— START OF RECORDED INFORMATION —
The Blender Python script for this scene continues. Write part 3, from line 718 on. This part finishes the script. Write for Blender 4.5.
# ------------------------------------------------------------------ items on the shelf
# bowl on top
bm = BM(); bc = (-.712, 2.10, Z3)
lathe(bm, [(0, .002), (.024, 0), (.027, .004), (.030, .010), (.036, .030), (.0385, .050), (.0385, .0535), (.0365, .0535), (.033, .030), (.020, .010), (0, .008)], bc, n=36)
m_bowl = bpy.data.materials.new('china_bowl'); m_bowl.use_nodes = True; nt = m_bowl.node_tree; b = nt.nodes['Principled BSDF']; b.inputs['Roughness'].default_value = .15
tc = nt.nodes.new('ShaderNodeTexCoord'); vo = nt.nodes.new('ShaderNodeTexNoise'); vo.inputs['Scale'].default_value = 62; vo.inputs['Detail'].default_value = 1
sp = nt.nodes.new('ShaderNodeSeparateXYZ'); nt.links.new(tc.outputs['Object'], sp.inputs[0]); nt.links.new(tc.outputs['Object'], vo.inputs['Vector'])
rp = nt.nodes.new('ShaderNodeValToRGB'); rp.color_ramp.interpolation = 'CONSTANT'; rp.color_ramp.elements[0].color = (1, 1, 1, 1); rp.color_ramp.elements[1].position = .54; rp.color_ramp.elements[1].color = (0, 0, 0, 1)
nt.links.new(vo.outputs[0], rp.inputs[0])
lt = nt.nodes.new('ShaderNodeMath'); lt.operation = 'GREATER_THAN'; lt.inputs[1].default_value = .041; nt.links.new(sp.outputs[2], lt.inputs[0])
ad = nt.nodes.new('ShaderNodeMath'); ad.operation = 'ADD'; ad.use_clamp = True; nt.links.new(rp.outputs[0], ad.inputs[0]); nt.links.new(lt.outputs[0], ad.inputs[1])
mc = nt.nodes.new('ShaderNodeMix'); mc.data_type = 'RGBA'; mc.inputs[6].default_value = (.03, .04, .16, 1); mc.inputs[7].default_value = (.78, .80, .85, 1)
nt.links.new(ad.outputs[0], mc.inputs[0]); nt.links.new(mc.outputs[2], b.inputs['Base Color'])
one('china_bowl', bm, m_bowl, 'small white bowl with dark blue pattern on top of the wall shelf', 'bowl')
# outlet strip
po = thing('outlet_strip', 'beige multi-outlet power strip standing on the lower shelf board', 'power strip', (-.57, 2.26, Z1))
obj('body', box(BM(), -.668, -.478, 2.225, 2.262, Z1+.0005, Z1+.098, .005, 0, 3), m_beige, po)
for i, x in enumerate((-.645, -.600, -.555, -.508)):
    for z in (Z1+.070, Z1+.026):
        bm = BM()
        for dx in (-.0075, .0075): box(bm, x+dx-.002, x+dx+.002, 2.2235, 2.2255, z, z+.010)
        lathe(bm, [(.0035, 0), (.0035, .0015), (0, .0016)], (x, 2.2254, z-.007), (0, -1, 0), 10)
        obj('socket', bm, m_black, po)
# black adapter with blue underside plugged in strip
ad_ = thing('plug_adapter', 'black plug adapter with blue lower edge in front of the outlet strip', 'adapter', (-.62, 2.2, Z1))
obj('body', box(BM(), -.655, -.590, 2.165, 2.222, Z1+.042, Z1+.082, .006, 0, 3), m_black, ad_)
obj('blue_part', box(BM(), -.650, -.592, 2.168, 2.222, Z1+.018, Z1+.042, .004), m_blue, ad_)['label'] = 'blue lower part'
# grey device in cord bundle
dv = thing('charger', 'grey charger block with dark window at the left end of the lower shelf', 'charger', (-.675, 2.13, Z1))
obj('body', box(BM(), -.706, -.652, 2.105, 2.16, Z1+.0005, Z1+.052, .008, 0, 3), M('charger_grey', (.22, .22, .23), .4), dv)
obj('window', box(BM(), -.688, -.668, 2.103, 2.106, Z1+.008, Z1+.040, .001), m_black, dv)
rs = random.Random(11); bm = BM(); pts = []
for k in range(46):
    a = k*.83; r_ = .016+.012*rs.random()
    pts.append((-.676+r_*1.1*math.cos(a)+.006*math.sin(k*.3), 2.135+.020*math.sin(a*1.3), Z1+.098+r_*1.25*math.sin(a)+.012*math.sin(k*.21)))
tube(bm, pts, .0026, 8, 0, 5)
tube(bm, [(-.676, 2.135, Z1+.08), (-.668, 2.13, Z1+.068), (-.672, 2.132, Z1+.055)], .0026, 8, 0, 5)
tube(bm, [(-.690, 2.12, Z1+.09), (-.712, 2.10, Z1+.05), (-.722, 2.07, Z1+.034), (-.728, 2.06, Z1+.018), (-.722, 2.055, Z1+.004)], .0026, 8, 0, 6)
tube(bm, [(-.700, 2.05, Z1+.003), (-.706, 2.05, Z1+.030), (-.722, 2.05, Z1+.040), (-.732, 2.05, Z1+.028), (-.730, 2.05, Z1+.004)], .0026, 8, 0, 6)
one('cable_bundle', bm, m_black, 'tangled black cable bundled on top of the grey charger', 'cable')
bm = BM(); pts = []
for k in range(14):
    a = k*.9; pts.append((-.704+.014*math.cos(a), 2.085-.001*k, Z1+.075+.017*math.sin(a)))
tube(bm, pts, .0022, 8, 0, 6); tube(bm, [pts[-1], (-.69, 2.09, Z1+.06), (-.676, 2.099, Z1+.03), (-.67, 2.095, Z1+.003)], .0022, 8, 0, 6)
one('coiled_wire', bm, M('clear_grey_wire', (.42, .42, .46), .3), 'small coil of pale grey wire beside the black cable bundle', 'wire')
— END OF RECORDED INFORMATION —
▸ GIVEN PROBLEM:
Give back all the data exactly as written.

▸ THE COMPLETED TASK:
The Blender Python script for this scene continues. Write part 3, from line 718 on. This part finishes the script. Write for Blender 4.5.
# ------------------------------------------------------------------ items on the shelf
# bowl on top
bm = BM(); bc = (-.712, 2.10, Z3)
lathe(bm, [(0, .002), (.024, 0), (.027, .004), (.030, .010), (.036, .030), (.0385, .050), (.0385, .0535), (.0365, .0535), (.033, .030), (.020, .010), (0, .008)], bc, n=36)
m_bowl = bpy.data.materials.new('china_bowl'); m_bowl.use_nodes = True; nt = m_bowl.node_tree; b = nt.nodes['Principled BSDF']; b.inputs['Roughness'].default_value = .15
tc = nt.nodes.new('ShaderNodeTexCoord'); vo = nt.nodes.new('ShaderNodeTexNoise'); vo.inputs['Scale'].default_value = 62; vo.inputs['Detail'].default_value = 1
sp = nt.nodes.new('ShaderNodeSeparateXYZ'); nt.links.new(tc.outputs['Object'], sp.inputs[0]); nt.links.new(tc.outputs['Object'], vo.inputs['Vector'])
rp = nt.nodes.new('ShaderNodeValToRGB'); rp.color_ramp.interpolation = 'CONSTANT'; rp.color_ramp.elements[0].color = (1, 1, 1, 1); rp.color_ramp.elements[1].position = .54; rp.color_ramp.elements[1].color = (0, 0, 0, 1)
nt.links.new(vo.outputs[0], rp.inputs[0])
lt = nt.nodes.new('ShaderNodeMath'); lt.operation = 'GREATER_THAN'; lt.inputs[1].default_value = .041; nt.links.new(sp.outputs[2], lt.inputs[0])
ad = nt.nodes.new('ShaderNodeMath'); ad.operation = 'ADD'; ad.use_clamp = True; nt.links.new(rp.outputs[0], ad.inputs[0]); nt.links.new(lt.outputs[0], ad.inputs[1])
mc = nt.nodes.new('ShaderNodeMix'); mc.data_type = 'RGBA'; mc.inputs[6].default_value = (.03, .04, .16, 1); mc.inputs[7].default_value = (.78, .80, .85, 1)
nt.links.new(ad.outputs[0], mc.inputs[0]); nt.links.new(mc.outputs[2], b.inputs['Base Color'])
one('china_bowl', bm, m_bowl, 'small white bowl with dark blue pattern on top of the wall shelf', 'bowl')
# outlet strip
po = thing('outlet_strip', 'beige multi-outlet power strip standing on the lower shelf board', 'power strip', (-.57, 2.26, Z1))
obj('body', box(BM(), -.668, -.478, 2.225, 2.262, Z1+.0005, Z1+.098, .005, 0, 3), m_beige, po)
for i, x in enumerate((-.645, -.600, -.555, -.508)):
    for z in (Z1+.070, Z1+.026):
        bm = BM()
        for dx in (-.0075, .0075): box(bm, x+dx-.002, x+dx+.002, 2.2235, 2.2255, z, z+.010)
        lathe(bm, [(.0035, 0), (.0035, .0015), (0, .0016)], (x, 2.2254, z-.007), (0, -1, 0), 10)
        obj('socket', bm, m_black, po)
# black adapter with blue underside plugged in strip
ad_ = thing('plug_adapter', 'black plug adapter with blue lower edge in front of the outlet strip', 'adapter', (-.62, 2.2, Z1))
obj('body', box(BM(), -.655, -.590, 2.165, 2.222, Z1+.042, Z1+.082, .006, 0, 3), m_black, ad_)
obj('blue_part', box(BM(), -.650, -.592, 2.168, 2.222, Z1+.018, Z1+.042, .004), m_blue, ad_)['label'] = 'blue lower part'
# grey device in cord bundle
dv = thing('charger', 'grey charger block with dark window at the left end of the lower shelf', 'charger', (-.675, 2.13, Z1))
obj('body', box(BM(), -.706, -.652, 2.105, 2.16, Z1+.0005, Z1+.052, .008, 0, 3), M('charger_grey', (.22, .22, .23), .4), dv)
obj('window', box(BM(), -.688, -.668, 2.103, 2.106, Z1+.008, Z1+.040, .001), m_black, dv)
rs = random.Random(11); bm = BM(); pts = []
for k in range(46):
    a = k*.83; r_ = .016+.012*rs.random()
    pts.append((-.676+r_*1.1*math.cos(a)+.006*math.sin(k*.3), 2.135+.020*math.sin(a*1.3), Z1+.098+r_*1.25*math.sin(a)+.012*math.sin(k*.21)))
tube(bm, pts, .0026, 8, 0, 5)
tube(bm, [(-.676, 2.135, Z1+.08), (-.668, 2.13, Z1+.068), (-.672, 2.132, Z1+.055)], .0026, 8, 0, 5)
tube(bm, [(-.690, 2.12, Z1+.09), (-.712, 2.10, Z1+.05), (-.722, 2.07, Z1+.034), (-.728, 2.06, Z1+.018), (-.722, 2.055, Z1+.004)], .0026, 8, 0, 6)
tube(bm, [(-.700, 2.05, Z1+.003), (-.706, 2.05, Z1+.030), (-.722, 2.05, Z1+.040), (-.732, 2.05, Z1+.028), (-.730, 2.05, Z1+.004)], .0026, 8, 0, 6)
one('cable_bundle', bm, m_black, 'tangled black cable bundled on top of the grey charger', 'cable')
bm = BM(); pts = []
for k in range(14):
    a = k*.9; pts.append((-.704+.014*math.cos(a), 2.085-.001*k, Z1+.075+.017*math.sin(a)))
tube(bm, pts, .0022, 8, 0, 6); tube(bm, [pts[-1], (-.69, 2.09, Z1+.06), (-.676, 2.099, Z1+.03), (-.67, 2.095, Z1+.003)], .0022, 8, 0, 6)
one('coiled_wire', bm, M('clear_grey_wire', (.42, .42, .46), .3), 'small coil of pale grey wire beside the black cable bundle', 'wire')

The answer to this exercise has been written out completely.